Depois da retomada, integrantes da Funai ainda não apareceram no local. Reflexo de tal ausência é o reclame que os Pataxós fazem por um posto do órgão indigenista em Prado. Todavia, a reivindicação será encaminhada por carta à presidenta interina da Funai, Maria Augusta Assirati.

Prado abriga sete aldeias urbanas, além de outras sete na área rural, organizando uma sociedade de ao menos 6 mil Pataxó.

 

Ameaças e reintegração de posse

Depois que os Pataxó começaram a retomar o território tradicional, uma onda de ameaças passou a deixar as lideranças em alerta. Com a ação desta semana, pistoleiros rondam diuturnamente a área recuperada pelos indígenas. “Temos medo, mas não vamos recuar. Claro que tomamos mais cuidados, o que não significa deixar a luta. O que a gente espera é que o governo faça a demarcação, porque aí sim estaremos protegidos”, defende José Bete.
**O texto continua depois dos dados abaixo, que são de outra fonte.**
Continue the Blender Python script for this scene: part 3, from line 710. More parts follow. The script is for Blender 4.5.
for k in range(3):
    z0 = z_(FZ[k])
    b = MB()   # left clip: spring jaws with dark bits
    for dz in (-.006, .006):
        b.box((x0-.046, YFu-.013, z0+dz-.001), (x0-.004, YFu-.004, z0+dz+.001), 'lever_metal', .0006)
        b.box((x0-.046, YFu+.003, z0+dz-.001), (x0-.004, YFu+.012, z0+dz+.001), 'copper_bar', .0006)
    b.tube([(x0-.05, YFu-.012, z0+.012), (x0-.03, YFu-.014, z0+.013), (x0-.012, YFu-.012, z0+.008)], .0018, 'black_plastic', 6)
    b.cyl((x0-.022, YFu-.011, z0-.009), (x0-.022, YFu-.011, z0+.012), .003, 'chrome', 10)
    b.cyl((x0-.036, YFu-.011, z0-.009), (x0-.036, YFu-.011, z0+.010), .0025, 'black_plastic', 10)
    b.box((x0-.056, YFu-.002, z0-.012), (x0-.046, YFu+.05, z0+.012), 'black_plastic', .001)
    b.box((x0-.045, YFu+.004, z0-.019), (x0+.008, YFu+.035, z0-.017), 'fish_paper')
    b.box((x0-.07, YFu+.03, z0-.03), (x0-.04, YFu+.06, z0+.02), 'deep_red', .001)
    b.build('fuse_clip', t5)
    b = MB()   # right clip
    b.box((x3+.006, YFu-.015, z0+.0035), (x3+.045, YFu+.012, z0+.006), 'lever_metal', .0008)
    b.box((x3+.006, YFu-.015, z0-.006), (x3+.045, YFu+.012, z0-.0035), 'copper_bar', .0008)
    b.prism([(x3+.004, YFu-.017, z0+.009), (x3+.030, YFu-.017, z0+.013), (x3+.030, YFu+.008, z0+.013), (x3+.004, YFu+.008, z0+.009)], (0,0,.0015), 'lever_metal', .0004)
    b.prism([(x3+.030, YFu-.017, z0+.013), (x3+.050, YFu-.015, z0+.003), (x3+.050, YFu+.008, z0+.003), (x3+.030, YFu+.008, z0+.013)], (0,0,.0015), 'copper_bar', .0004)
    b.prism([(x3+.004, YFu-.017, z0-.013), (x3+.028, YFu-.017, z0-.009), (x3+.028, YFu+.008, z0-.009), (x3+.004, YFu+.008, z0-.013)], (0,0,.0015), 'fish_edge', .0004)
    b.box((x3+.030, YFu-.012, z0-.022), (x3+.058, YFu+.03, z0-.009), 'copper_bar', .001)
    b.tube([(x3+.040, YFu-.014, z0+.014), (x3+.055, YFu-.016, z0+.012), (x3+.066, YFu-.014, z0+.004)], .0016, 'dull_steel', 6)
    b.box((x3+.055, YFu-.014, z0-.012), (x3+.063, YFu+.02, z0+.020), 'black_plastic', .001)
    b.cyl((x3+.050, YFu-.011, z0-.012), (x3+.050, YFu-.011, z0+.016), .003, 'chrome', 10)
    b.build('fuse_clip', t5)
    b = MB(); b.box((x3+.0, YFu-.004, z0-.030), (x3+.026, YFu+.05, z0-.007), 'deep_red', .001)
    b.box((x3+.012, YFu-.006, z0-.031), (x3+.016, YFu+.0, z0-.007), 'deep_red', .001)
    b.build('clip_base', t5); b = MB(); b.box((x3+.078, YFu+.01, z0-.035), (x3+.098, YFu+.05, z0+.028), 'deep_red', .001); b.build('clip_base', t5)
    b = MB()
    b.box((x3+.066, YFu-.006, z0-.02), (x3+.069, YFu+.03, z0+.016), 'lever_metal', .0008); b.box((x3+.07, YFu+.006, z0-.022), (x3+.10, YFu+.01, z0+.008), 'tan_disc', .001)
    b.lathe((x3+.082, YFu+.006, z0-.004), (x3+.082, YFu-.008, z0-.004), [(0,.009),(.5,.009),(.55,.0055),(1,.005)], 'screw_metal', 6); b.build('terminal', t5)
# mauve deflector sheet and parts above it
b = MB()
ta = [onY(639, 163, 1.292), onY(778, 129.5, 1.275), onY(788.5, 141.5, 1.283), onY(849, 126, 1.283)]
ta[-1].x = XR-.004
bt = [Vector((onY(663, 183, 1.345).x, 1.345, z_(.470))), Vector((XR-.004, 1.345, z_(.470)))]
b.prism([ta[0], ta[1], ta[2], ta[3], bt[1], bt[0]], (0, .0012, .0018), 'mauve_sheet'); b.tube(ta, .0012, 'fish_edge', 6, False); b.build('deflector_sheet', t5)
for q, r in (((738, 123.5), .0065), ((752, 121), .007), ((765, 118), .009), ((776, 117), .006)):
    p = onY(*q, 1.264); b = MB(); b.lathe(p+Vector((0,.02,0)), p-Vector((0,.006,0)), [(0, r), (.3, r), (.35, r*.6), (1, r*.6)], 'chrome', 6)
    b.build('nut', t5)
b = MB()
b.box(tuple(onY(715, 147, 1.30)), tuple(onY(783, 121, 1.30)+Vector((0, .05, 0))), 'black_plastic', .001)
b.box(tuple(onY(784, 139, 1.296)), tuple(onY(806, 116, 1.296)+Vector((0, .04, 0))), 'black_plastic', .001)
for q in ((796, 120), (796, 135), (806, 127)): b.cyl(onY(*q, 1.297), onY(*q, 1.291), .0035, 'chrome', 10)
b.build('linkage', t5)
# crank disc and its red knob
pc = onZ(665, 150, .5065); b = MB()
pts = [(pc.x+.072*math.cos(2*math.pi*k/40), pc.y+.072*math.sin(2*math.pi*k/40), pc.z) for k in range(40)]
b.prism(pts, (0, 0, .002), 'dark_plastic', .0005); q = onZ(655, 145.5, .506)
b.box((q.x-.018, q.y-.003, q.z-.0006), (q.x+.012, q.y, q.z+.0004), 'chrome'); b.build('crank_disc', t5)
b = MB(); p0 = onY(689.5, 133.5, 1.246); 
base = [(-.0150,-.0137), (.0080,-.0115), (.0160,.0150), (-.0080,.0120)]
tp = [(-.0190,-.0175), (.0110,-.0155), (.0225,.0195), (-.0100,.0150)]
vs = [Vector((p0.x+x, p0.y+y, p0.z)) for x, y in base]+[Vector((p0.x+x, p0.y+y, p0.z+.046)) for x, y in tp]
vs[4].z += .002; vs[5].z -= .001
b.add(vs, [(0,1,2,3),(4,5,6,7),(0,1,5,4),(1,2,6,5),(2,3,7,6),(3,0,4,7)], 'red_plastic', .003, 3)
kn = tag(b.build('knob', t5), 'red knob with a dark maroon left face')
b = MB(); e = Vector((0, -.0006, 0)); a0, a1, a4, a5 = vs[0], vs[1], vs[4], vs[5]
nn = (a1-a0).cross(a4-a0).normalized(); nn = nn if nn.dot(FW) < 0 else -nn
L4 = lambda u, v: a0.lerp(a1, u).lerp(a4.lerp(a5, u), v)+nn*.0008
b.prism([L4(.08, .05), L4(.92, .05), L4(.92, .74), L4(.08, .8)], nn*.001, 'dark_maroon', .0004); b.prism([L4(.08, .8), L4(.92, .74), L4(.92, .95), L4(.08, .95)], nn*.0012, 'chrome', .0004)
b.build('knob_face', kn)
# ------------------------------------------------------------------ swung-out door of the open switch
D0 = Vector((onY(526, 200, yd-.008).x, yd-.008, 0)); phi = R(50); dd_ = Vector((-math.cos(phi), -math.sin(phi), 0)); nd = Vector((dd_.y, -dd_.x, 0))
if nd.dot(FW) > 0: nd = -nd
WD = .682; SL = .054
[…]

Outra questão discutida pelos Pataxó é uma reintegração de posse, determinada pela Justiça, na fazenda Santa Luz, situada dentro da Cahy Pequi e retomada pelos indígenas da aldeia Burita. “Mantemos uma escola com 62 estudantes. Se a reintegração ocorrer, o que será deles e da comunidade?”, questiona a liderança firme na ideia de resistir.